··· Source material

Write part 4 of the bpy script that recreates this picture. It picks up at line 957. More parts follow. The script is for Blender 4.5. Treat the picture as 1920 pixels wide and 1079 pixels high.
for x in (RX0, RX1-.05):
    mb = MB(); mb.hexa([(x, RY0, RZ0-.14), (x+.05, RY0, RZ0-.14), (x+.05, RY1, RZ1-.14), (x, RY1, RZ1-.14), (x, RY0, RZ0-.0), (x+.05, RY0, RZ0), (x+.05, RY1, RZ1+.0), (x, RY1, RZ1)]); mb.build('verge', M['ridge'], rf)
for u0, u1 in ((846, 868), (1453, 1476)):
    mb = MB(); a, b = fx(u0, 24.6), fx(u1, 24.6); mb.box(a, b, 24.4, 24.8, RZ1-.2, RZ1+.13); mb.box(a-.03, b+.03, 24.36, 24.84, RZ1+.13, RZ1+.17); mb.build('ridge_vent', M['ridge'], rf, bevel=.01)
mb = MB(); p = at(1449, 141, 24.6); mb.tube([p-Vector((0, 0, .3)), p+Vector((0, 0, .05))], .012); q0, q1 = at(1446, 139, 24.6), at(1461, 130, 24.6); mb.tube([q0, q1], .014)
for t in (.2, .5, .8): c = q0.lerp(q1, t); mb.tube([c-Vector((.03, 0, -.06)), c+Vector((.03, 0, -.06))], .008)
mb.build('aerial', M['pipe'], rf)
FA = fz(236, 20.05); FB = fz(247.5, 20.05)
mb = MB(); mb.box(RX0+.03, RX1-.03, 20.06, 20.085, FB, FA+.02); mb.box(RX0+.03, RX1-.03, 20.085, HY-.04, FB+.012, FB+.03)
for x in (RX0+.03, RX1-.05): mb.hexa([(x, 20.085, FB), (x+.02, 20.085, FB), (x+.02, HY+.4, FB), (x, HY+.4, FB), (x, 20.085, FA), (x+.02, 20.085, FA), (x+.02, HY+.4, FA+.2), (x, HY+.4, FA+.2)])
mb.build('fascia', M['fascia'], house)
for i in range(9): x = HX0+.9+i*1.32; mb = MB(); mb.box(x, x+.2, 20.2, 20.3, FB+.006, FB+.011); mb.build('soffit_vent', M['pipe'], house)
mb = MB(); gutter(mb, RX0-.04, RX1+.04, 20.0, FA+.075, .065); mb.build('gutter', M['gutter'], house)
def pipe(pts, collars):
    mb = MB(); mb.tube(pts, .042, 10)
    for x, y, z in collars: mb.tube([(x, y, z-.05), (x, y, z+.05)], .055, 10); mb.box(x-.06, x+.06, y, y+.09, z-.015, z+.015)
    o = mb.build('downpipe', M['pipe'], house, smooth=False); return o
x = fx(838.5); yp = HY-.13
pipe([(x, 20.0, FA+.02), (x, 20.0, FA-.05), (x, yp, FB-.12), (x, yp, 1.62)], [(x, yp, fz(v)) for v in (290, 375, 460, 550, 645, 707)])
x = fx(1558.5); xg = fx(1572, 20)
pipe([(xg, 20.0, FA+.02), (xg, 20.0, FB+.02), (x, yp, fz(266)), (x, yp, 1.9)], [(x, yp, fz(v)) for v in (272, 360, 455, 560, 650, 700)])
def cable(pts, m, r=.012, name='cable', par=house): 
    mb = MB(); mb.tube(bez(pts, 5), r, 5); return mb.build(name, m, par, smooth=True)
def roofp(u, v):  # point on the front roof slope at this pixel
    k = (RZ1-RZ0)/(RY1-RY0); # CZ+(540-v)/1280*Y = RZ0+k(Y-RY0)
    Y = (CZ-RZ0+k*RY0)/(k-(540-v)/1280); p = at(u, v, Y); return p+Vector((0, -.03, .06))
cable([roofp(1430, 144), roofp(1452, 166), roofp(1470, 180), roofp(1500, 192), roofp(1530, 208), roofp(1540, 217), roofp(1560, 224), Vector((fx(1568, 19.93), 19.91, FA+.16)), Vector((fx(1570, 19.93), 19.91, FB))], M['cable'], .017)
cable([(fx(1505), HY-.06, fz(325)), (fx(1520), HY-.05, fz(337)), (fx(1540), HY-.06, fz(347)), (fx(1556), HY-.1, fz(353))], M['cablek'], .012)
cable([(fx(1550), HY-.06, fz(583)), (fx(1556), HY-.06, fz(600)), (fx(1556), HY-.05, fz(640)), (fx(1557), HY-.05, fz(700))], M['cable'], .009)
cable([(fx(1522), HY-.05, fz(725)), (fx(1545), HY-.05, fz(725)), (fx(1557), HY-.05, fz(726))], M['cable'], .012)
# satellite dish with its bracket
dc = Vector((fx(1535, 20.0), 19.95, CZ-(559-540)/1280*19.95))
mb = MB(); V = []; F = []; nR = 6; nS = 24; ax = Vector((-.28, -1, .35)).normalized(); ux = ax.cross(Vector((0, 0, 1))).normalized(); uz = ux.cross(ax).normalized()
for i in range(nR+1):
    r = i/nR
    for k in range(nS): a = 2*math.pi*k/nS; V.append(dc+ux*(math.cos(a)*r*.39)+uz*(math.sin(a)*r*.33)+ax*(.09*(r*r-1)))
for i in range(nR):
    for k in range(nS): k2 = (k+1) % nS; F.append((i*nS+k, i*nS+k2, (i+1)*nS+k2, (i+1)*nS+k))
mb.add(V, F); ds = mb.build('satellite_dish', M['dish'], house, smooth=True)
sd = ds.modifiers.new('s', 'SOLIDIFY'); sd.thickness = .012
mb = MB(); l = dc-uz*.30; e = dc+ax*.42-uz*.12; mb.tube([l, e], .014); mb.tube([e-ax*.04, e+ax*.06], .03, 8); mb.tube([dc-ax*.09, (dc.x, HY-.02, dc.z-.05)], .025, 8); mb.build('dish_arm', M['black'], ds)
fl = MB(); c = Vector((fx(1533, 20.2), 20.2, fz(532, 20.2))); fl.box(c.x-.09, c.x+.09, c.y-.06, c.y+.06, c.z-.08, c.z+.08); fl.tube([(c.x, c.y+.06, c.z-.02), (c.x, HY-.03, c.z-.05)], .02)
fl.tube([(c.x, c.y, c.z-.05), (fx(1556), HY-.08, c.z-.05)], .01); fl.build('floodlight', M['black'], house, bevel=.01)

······

Work to complete:
Reproduce the data shown above exactly.

The output:
Write part 4 of the bpy script that recreates this picture. It picks up at line 957. More parts follow. The script is for Blender 4.5. Treat the picture as 1920 pixels wide and 1079 pixels high.
for x in (RX0, RX1-.05):
    mb = MB(); mb.hexa([(x, RY0, RZ0-.14), (x+.05, RY0, RZ0-.14), (x+.05, RY1, RZ1-.14), (x, RY1, RZ1-.14), (x, RY0, RZ0-.0), (x+.05, RY0, RZ0), (x+.05, RY1, RZ1+.0), (x, RY1, RZ1)]); mb.build('verge', M['ridge'], rf)
for u0, u1 in ((846, 868), (1453, 1476)):
    mb = MB(); a, b = fx(u0, 24.6), fx(u1, 24.6); mb.box(a, b, 24.4, 24.8, RZ1-.2, RZ1+.13); mb.box(a-.03, b+.03, 24.36, 24.84, RZ1+.13, RZ1+.17); mb.build('ridge_vent', M['ridge'], rf, bevel=.01)
mb = MB(); p = at(1449, 141, 24.6); mb.tube([p-Vector((0, 0, .3)), p+Vector((0, 0, .05))], .012); q0, q1 = at(1446, 139, 24.6), at(1461, 130, 24.6); mb.tube([q0, q1], .014)
for t in (.2, .5, .8): c = q0.lerp(q1, t); mb.tube([c-Vector((.03, 0, -.06)), c+Vector((.03, 0, -.06))], .008)
mb.build('aerial', M['pipe'], rf)
FA = fz(236, 20.05); FB = fz(247.5, 20.05)
mb = MB(); mb.box(RX0+.03, RX1-.03, 20.06, 20.085, FB, FA+.02); mb.box(RX0+.03, RX1-.03, 20.085, HY-.04, FB+.012, FB+.03)
for x in (RX0+.03, RX1-.05): mb.hexa([(x, 20.085, FB), (x+.02, 20.085, FB), (x+.02, HY+.4, FB), (x, HY+.4, FB), (x, 20.085, FA), (x+.02, 20.085, FA), (x+.02, HY+.4, FA+.2), (x, HY+.4, FA+.2)])
mb.build('fascia', M['fascia'], house)
for i in range(9): x = HX0+.9+i*1.32; mb = MB(); mb.box(x, x+.2, 20.2, 20.3, FB+.006, FB+.011); mb.build('soffit_vent', M['pipe'], house)
mb = MB(); gutter(mb, RX0-.04, RX1+.04, 20.0, FA+.075, .065); mb.build('gutter', M['gutter'], house)
def pipe(pts, collars):
    mb = MB(); mb.tube(pts, .042, 10)
    for x, y, z in collars: mb.tube([(x, y, z-.05), (x, y, z+.05)], .055, 10); mb.box(x-.06, x+.06, y, y+.09, z-.015, z+.015)
    o = mb.build('downpipe', M['pipe'], house, smooth=False); return o
x = fx(838.5); yp = HY-.13
pipe([(x, 20.0, FA+.02), (x, 20.0, FA-.05), (x, yp, FB-.12), (x, yp, 1.62)], [(x, yp, fz(v)) for v in (290, 375, 460, 550, 645, 707)])
x = fx(1558.5); xg = fx(1572, 20)
pipe([(xg, 20.0, FA+.02), (xg, 20.0, FB+.02), (x, yp, fz(266)), (x, yp, 1.9)], [(x, yp, fz(v)) for v in (272, 360, 455, 560, 650, 700)])
def cable(pts, m, r=.012, name='cable', par=house): 
    mb = MB(); mb.tube(bez(pts, 5), r, 5); return mb.build(name, m, par, smooth=True)
def roofp(u, v):  # point on the front roof slope at this pixel
    k = (RZ1-RZ0)/(RY1-RY0); # CZ+(540-v)/1280*Y = RZ0+k(Y-RY0)
    Y = (CZ-RZ0+k*RY0)/(k-(540-v)/1280); p = at(u, v, Y); return p+Vector((0, -.03, .06))
cable([roofp(1430, 144), roofp(1452, 166), roofp(1470, 180), roofp(1500, 192), roofp(1530, 208), roofp(1540, 217), roofp(1560, 224), Vector((fx(1568, 19.93), 19.91, FA+.16)), Vector((fx(1570, 19.93), 19.91, FB))], M['cable'], .017)
cable([(fx(1505), HY-.06, fz(325)), (fx(1520), HY-.05, fz(337)), (fx(1540), HY-.06, fz(347)), (fx(1556), HY-.1, fz(353))], M['cablek'], .012)
cable([(fx(1550), HY-.06, fz(583)), (fx(1556), HY-.06, fz(600)), (fx(1556), HY-.05, fz(640)), (fx(1557), HY-.05, fz(700))], M['cable'], .009)
cable([(fx(1522), HY-.05, fz(725)), (fx(1545), HY-.05, fz(725)), (fx(1557), HY-.05, fz(726))], M['cable'], .012)
# satellite dish with its bracket
dc = Vector((fx(1535, 20.0), 19.95, CZ-(559-540)/1280*19.95))
mb = MB(); V = []; F = []; nR = 6; nS = 24; ax = Vector((-.28, -1, .35)).normalized(); ux = ax.cross(Vector((0, 0, 1))).normalized(); uz = ux.cross(ax).normalized()
for i in range(nR+1):
    r = i/nR
    for k in range(nS): a = 2*math.pi*k/nS; V.append(dc+ux*(math.cos(a)*r*.39)+uz*(math.sin(a)*r*.33)+ax*(.09*(r*r-1)))
for i in range(nR):
    for k in range(nS): k2 = (k+1) % nS; F.append((i*nS+k, i*nS+k2, (i+1)*nS+k2, (i+1)*nS+k))
mb.add(V, F); ds = mb.build('satellite_dish', M['dish'], house, smooth=True)
sd = ds.modifiers.new('s', 'SOLIDIFY'); sd.thickness = .012
mb = MB(); l = dc-uz*.30; e = dc+ax*.42-uz*.12; mb.tube([l, e], .014); mb.tube([e-ax*.04, e+ax*.06], .03, 8); mb.tube([dc-ax*.09, (dc.x, HY-.02, dc.z-.05)], .025, 8); mb.build('dish_arm', M['black'], ds)
fl = MB(); c = Vector((fx(1533, 20.2), 20.2, fz(532, 20.2))); fl.box(c.x-.09, c.x+.09, c.y-.06, c.y+.06, c.z-.08, c.z+.08); fl.tube([(c.x, c.y+.06, c.z-.02), (c.x, HY-.03, c.z-.05)], .02)
fl.tube([(c.x, c.y, c.z-.05), (fx(1556), HY-.08, c.z-.05)], .01); fl.build('floodlight', M['black'], house, bevel=.01)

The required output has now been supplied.